Bagi masyarakat akan terasa sangat menyakitkan, bila BUMN atau BUMD, seperti PT. Pertamina, PT. PLN (Persero) atau PDAM yang mengelola komoditas publik justru dalam banyak kasus menggunakan anggaran tidak secara transparan, tidak efektif dan bersifat in-efisiensi.
Lalu, kemudian untuk menutupi borok yang ada, segala bentuk kerugian atas proses pengelolaan perusahaan yang salah urus justru dibebankan kepada masyarakat melalui sektor tarif. Tentu, Inpres Nomor 10 Tahun 2005 dapat efektif dan diikuti masyarakat, jika peraturan itu dapat menjangkau “hemat anggaran” itu.
Selain itu, kampanye hemat energi dapat saja “mati muda”, jika tidak dibarengi dengan upaya pemberian sanksi bagi instansi pemerintah, BUMN dan BUMD yang mengabaikan gerakan hemat energi dan anggaran itu. Sebaliknya memberikan penghargaan atas setiap prestasi hemat energi dan anggaran justru akan memacu setiap orang untuk menggerakkan gerbong hemat itu ke arah yang lebih baik.
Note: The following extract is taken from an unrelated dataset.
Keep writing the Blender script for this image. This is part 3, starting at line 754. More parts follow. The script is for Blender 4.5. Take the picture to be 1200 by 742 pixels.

Penting juga untuk mengingatkan BUMN penyedia komoditas publik, seperti Pertamina dan PLN, gerakan hemat energi tidak berarti membiarkan ketersediaan pasokan BBM kosong atau merupakan legalisasi bagi kemungkinan dilakukannya pemadaman listrik secara bergilir. Sebab kebijakan seperti itu justru dapat melumpuhkan aktivitas ekonomi dan sosial masyarakat.
Inpres Nomor 10 Tahun 2005 dapat saja seperti ‘menara gading’, yang tak berurat berakar. Manakala gerakan itu tidak menyintuh substansi masalah yang ada, yaitu sikap keteladanan untuk melakukan hemat energi dan hemat anggaran.
Iklan harusnya dalam bingkai ‘tanggung jawab sosial’ (social responsibility). Pada konsep ‘cepat tanggap sosial’ perusahaan meningkatkan kinerja etis, pengangkatan ombudsman (pengawas), sosialisasi kode etik, hingga menjadi bagian tak terpisah dari kultur perusahaan (corporate culture).
Kegiatan itu semua dilakukan lebih dahulu, tanpa menunggu ada aksi protes konsumen atau publik (vide Pasal 7, 8, 9, 10 dan 11 UUPK). Pada dasarnya manajemen konsep ‘tanggung jawab sosial’ mempergunakan manajemen ‘proaktif’. Iklan harus disensor secara internal, apakah memiliki atau melanggar nilai etis?
Jangan sampai ada unsur sosial, adat, agama, kesopanan, rasionalitas dan kecerdasan konsumen dilanggar. Pola manajemen konsep ‘tanggung jawab sosial’ ketidak puasan etis konsumen dicari oleh perusahaan, bahkan telah ada langkah-langkah antisipatif seperti melakukan studi atas agama, filsafat, adat istiadat dan norma-norma kesusilaan dari pasar sasaran (target market) sebelum produk diluncurkan (vide Pasal 4 UUPK).
Konsep ini juga mengajarkan bahwa suara hati (conscience) pelaku bisnis merupakan faktor penting yang amat perlu dikaji sebagai bahan pertimbangan (vide Pasal 7 huruf a UUPK).
Bahkan mestinya petinggi PT PLN, menerapkan konsep ‘pendekatan kebijakan publik’ (public policy approach). Pendekatan konsep ini didasarkan pada penambahan unsur ‘komunikasi dialogis’ dalam konsep ‘tanggung jawab sosial’.
Konsep ini coba menghindarkan agar pelaku bisnis tidak terjatuh pada ‘paternalistik semu’ dalam bisnis, jangan sampai pelaku bisnis menganggap dirinya yang paling tahu ‘apa yang etis’ dan ‘apa yang tidak etis’ bagi pasarnya. Terakhir, apakah iklan “sudah dimatikan barang tu” sehat atau justru sakit, perlu diakhiri. Iklan sehat pasti didukung, sebaliknya iklan antisosial harus disingkirkan.